O monitoramento revelou que, em 2023, pelo menos sete pessoas negras foram mortas pela polícia a cada dia. Ao todo, 4.025 pessoas foram vítimas de ações policiais. Destas, 2.782 eram pessoas negras – pretas e pardas – o que representa 87,8% do total. Ou seja, a cada quatro horas uma pessoa negra foi morta pela polícia nos nove estados que compõem o monitoramento.
Os dados revelam ainda que a juventude é a parcela da população mais vitimada pela letalidade gerada por ação policial — com a faixa etária de 18 a 29 anos concentrando a maior quantidade de casos. Entre os nove estados analisados, 243 dos mortos por policiais eram crianças e adolescentes de 12 a 17 anos.
Desde 2020, quando foi apresentado o primeiro Boletim pela Rede de Observatórios, o padrão das pessoas mortas por agentes de segurança estaduais se mantém, sendo a população jovem negra a grande maioria das vítimas.
Quase todas as pessoas mortas pela polícia em Pernambuco eram negras
A Rede de Observatórios da Segurança elaborou um gráfico, com dados das Secretarias de Segurança Pública e do Instituto Brasileiro de Geografia e Estatística (IBGE), que compara a proporção de negros na população dos estados com o percentual de negros mortos pela polícia. Confira:
De acordo com o levantamento, Pernambuco foi o estado que apresentou a maior proporção de pessoas negras vitimadas em ações policiais, com 95,7%. O boletim revela ainda que a cada quatro dias uma pessoa negra é morta pela polícia no estado.

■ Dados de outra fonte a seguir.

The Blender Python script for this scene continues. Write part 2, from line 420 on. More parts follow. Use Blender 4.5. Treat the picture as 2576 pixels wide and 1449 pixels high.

Entre os nove estados monitorados pelo boletim Pele Alvo, Pernambuco foi o que registrou o maior aumento no número de mortes, com 28,6% vítimas a mais que em 2022. Além disso, o número de pessoas negras mortas pela polícia aumentou 41,0% de um ano para o outro. Ao todo, foram 117 óbitos registrados em 2023, o maior número desde 2019. Apenas no Recife o número de mortes provocadas por agentes de segurança quase dobrou – passando de 11, em 2022, para 20, em 2023 – e a juventude segue sendo a mais vitimada.

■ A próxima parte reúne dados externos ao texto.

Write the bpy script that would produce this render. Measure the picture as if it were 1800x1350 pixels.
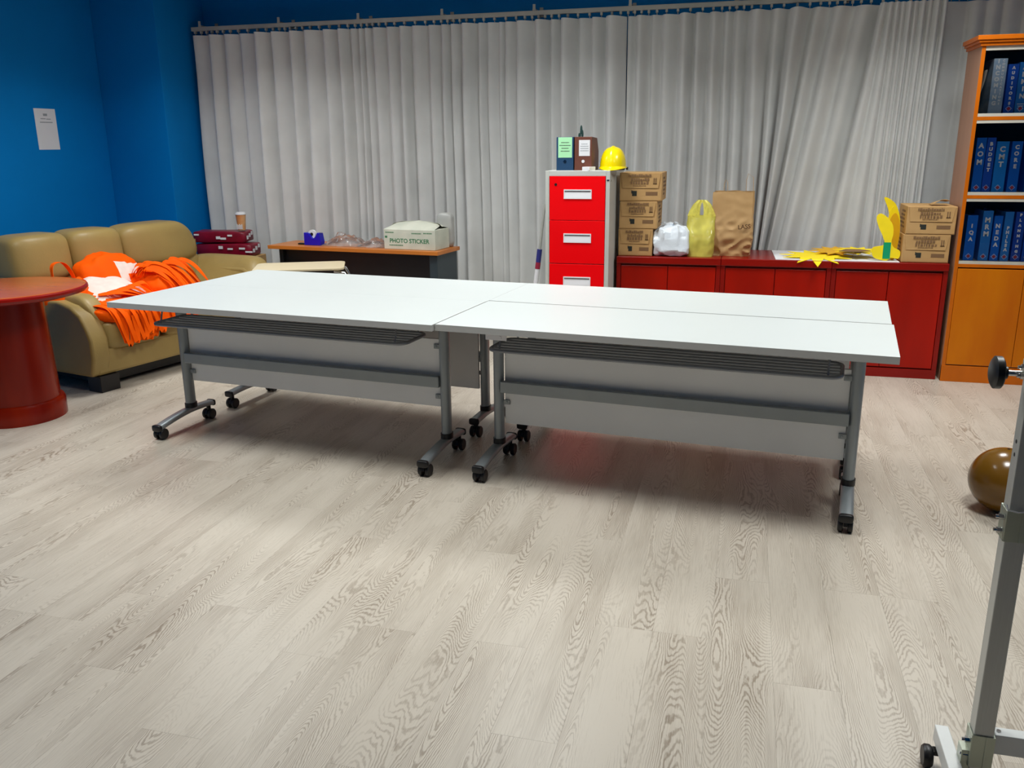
import bpy, bmesh, math, random
from mathutils import Vector, Matrix, noise
random.seed(7)
R = math.radians
scene = bpy.context.scene
for o in list(bpy.data.objects):
    bpy.data.objects.remove(o)
COL = scene.collection

# ------------------------------------------------------------------ camera
FPX, YAW, PITCH, ROLL, CAMH = 1519.7, R(-14.988), R(15.552), R(0.55), 1.5
def camera_axes():
    cy, sy, cp, sp, cr, sr = math.cos(YAW), math.sin(YAW), math.cos(PITCH), math.sin(PITCH), math.cos(ROLL), math.sin(ROLL)
    fwd = Vector((sy * cp, cy * cp, -sp)); right = Vector((cy, -sy, 0)); down = fwd.cross(right)
    return cr * right + sr * down, -sr * right + cr * down, fwd
AX_R, AX_D, AX_F = camera_axes()
cam_data = bpy.data.cameras.new('camera')
cam_data.sensor_width = 36.0
cam_data.lens = FPX / 1800 * 36
cam_data.clip_start = 0.05
cam = bpy.data.objects.new('camera', cam_data)
COL.objects.link(cam)
cam.matrix_world = Matrix(((AX_R.x, -AX_D.x, -AX_F.x, 0), (AX_R.y, -AX_D.y, -AX_F.y, 0), (AX_R.z, -AX_D.z, -AX_F.z, CAMH), (0, 0, 0, 1)))
scene.camera = cam

# ------------------------------------------------------------------ world, exposure, ceiling lamps
world = bpy.data.worlds.new('world'); scene.world = world
world.use_nodes = True
world.node_tree.nodes['Background'].inputs[0].default_value = (0.8, 0.85, 0.9, 1)
world.node_tree.nodes['Background'].inputs[1].default_value = 0.05
vs = scene.view_settings
vs.view_transform = 'Standard'; vs.look = 'None'; vs.gamma = 1.0; vs.use_curve_mapping = False
vs.exposure = 0.0
CEIL = 2.75
LAMPS = [(-3.4, 5.1, 23, 'ceiling panel lamp above the sofa end of the curtain'), (-1.2, 5.1, 23, 'ceiling panel lamp in front of the filing cabinet'), (1.0, 5.1, 23, 'ceiling panel lamp in front of the bookcase'),
         (-3.4, 3.05, 22, 'ceiling panel lamp above the round table side'), (-1.2, 3.05, 22, 'ceiling panel lamp above the middle of the white tables'), (1.0, 3.05, 22, 'ceiling panel lamp above the brown ball')]
LAMP_SIZE, LAMP_SPREAD = 0.56, R(138)
def add_lamp_light(x, y, w):
    ld = bpy.data.lights.new('panel_light', 'AREA')
    ld.shape = 'SQUARE'; ld.size = LAMP_SIZE; ld.energy = w; ld.spread = LAMP_SPREAD
    ld.color = (0.97, 1.0, 0.99)
    lo = bpy.data.objects.new('panel_light', ld); COL.objects.link(lo)
    lo.location = (x, y, CEIL - 0.022)
    return lo
for (lx, ly, lw, _) in LAMPS:
    add_lamp_light(lx, ly, lw)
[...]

Pessoas que têm entre 12 e 29 anos representam 70,9% dos mortos pelas polícias em Pernambuco, com 83 óbitos. Destes, 98,3% são homens. Recife – 20 óbitos registrados – , Olinda – 13 óbitos registrados – e Jaboatão dos Guararapes – 10 óbitos registrados – concentram 36,8% do total de vítimas.
De acordo com dados da Secretaria de Assistência Social, Combate à Fome e Política sobre Drogas de Pernambuco, pelo menos 42% das mortes violentas intencionais no estado têm ligação com a “guerra às drogas”.
Há quase um ano, no dia 27 de novembro de 2023, a governadora Raquel Lyra lançou o programa Juntos Pela Segurança. Com um conjunto de metas e ações – entre elas a contratação de novos profissionais de segurança através de concursos – e com um investimento bilionário, a governadora garantiu “a redução de 30% da criminalidade até o ano de 2026”.
No boletim Pele Alvo, a Rede de Observatórios da Segurança enfatiza que “mesmo com o lançamento do Programa Juntos pela Segurança, cujo objetivo seria reduzir crimes em até 30%, não é isso que os dados apresentam”.
“É preciso investir nas políticas de inclusão social, o que exige uma abordagem multidimensional, que envolve o combate à desigualdade social, a melhoria na educação, a saúde, emprego e moradia nas áreas mais afetadas pela violência. Então, o próprio programa [Juntos Pela Segurança] precisaria estar alinhado com políticas públicas de inclusão social, que ofereçam alternativas à população, principalmente à juventude negra, para que não seja atraída para atividades criminosas”, defende Dália Celeste, pesquisadora e integrante da Rede de Observatórios da Segurança em Pernambuco.
“Garantir que os casos de abuso de autoridades sejam investigados e punidos também é fundamental para interromper esse ciclo da própria violência. Então, assim, a criação de ouvidorias independentes que possam monitorar as ações policiais é uma medida importante para garantir a maior responsabilidade no uso da força, da força desses agentes de segurança”, concluiu Dália Celeste.